At the core of the problem is, in other words, social relations, relations formed by economic realities. This was clearly understood once by popular movements a hundred and more years ago fighting for social and economic justice. With the interplay between revolutions and reforms societies  in countries like Finland and Sweden managed to establish more equality.

Today a backlash has taken place. The proportion of GNP owned by billionaires in Sweden is the second highest in the world, only surpassed by Russia when it comes to the proportion of the wealth of the richest owners of capital. And we all know that to sustain the way of life in Finland and Sweden 3 to 4 times more planets are needed than the one we have.

So the only way forward is to start here and now to build popular alliances across the East-West and South-North divide. That is what was initiated  at the International Peace Bureau (IPB) World Peace congresses in Berlin 2016 and Barcelona in 2021 when both Friends of the International (FOEI) and International Trade Union Confederation (ITUC) were invited to discuss Climate Justice transition. That is also what takes place in The World Social Forum process when European social forum activists have taken the lead to unite all movements under the slogan disarmament for a social and ecological just transition. This is also at the centre of the Peoples forum taking place in Stockholm 50 years after the first UN Conference on environment and development in June 1972.

Within such a global context, we can provide a solid base for everyone exploited by the rich in all parts of the world by putting both domestic and international economic justice at the centre of our efforts. In such a global context it is fully possible to abolish all military alliances and systematically create the conditions for peace everywhere including in Europe.

It may sound unrealistic but at least in Sweden many are standing up locally while networking across the country and internationally for a social and ecological just transition, enabling at the same time a safer Sweden and a safer world. When launching the new Palme report on Common security promoted by ITUC and IPB 40 years after the first was issued in 1982 Jan Eliasson, former Deputy Secretary-General of the United Nations stated that it was the Helsinki accord that paved the way for the good results achieved in the 1980s. The detente promoted by the Palme commission would never have been possible without the Finnish efforts to bring about international Security and Co-operation, and one could add the mass peace movement on the streets.

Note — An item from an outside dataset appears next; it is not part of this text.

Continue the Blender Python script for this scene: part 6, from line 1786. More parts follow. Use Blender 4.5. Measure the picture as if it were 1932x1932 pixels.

Now the Finnish politicians turn their back against the historic achievement made in 1975 and in practice close the door for a new conference in Helsinki. The Swedish politicians have not yet done so. As a country that initiated UN environmental conferences, Sweden also has  an historic environmental  achievement to stand up for. But Swedish NATO membership threatens  the capacity to continue what was once started. NATO  tries to expand globally and gives less and less space for non-aligned countries where peace conferences can best be held. NATO  also tries to define climate, health and other environmental issues as within the realm of NATOs security concerns preferably in close cooperation with corporations. Thus, Sweden as well as  Finland is on its way to become unfit for housing conferences where historical achievements of importance for mankind can be made.  NATO, billionaires gathered in Davos and international institutions controlled by the West are trying, more and more, to marginalize the democratic UN system. We the popular movements regret that Sweden and Finland seem willing to give up their historical achievements and will do our best to cooperate across borders, support a democratic UN, and insist that, more than ever, the world needs countries that keep a neutral and non-aligned position.